» **SOURCE MATERIAL**:
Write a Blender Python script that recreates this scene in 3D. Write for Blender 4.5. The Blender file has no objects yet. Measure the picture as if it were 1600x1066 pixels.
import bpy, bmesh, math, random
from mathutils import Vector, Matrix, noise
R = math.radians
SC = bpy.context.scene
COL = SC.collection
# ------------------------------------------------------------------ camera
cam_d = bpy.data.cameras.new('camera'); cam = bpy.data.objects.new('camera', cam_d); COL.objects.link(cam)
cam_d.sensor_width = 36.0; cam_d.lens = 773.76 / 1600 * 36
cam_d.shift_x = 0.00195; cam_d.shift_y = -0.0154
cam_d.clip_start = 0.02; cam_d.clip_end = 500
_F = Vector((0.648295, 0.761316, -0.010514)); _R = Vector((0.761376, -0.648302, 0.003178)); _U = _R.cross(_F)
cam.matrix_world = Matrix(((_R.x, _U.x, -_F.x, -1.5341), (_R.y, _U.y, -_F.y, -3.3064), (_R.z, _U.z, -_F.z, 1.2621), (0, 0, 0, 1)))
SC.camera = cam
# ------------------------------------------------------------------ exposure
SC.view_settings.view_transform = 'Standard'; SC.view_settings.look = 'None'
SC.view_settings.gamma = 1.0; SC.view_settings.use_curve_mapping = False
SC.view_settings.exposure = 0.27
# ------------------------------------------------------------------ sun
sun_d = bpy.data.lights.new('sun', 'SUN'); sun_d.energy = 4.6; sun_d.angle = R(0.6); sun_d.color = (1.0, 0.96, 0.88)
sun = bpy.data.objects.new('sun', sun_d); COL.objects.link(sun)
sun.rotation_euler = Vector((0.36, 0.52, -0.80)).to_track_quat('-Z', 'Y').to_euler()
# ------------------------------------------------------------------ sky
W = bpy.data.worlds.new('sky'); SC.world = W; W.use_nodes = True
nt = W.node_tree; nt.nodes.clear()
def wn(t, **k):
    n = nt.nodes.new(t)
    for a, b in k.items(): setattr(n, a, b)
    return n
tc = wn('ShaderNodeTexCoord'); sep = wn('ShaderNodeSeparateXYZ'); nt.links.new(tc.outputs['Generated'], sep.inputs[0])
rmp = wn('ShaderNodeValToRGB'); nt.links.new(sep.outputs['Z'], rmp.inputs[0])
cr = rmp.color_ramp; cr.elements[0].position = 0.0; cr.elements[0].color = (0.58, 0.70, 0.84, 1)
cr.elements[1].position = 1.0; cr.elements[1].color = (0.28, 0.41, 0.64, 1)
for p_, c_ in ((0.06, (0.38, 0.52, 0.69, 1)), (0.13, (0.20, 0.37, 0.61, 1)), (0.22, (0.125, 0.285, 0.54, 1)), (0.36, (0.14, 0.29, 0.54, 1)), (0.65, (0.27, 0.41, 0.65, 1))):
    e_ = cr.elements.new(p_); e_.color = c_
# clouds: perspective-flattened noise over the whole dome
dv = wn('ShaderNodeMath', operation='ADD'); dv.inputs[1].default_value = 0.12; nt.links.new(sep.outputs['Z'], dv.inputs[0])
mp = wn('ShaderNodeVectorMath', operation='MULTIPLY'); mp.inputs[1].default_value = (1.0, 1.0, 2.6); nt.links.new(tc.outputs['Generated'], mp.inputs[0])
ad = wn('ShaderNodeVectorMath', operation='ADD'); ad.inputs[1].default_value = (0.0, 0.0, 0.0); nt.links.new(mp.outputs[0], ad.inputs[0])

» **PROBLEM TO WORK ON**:
List every line above that holds the word "objects".

» **EXPECTED OUTPUT**:
Write a Blender Python script that recreates this scene in 3D. Write for Blender 4.5. The Blender file has no objects yet. Measure the picture as if it were 1600x1066 pixels.
cam_d = bpy.data.cameras.new('camera'); cam = bpy.data.objects.new('camera', cam_d); COL.objects.link(cam)
sun = bpy.data.objects.new('sun', sun_d); COL.objects.link(sun)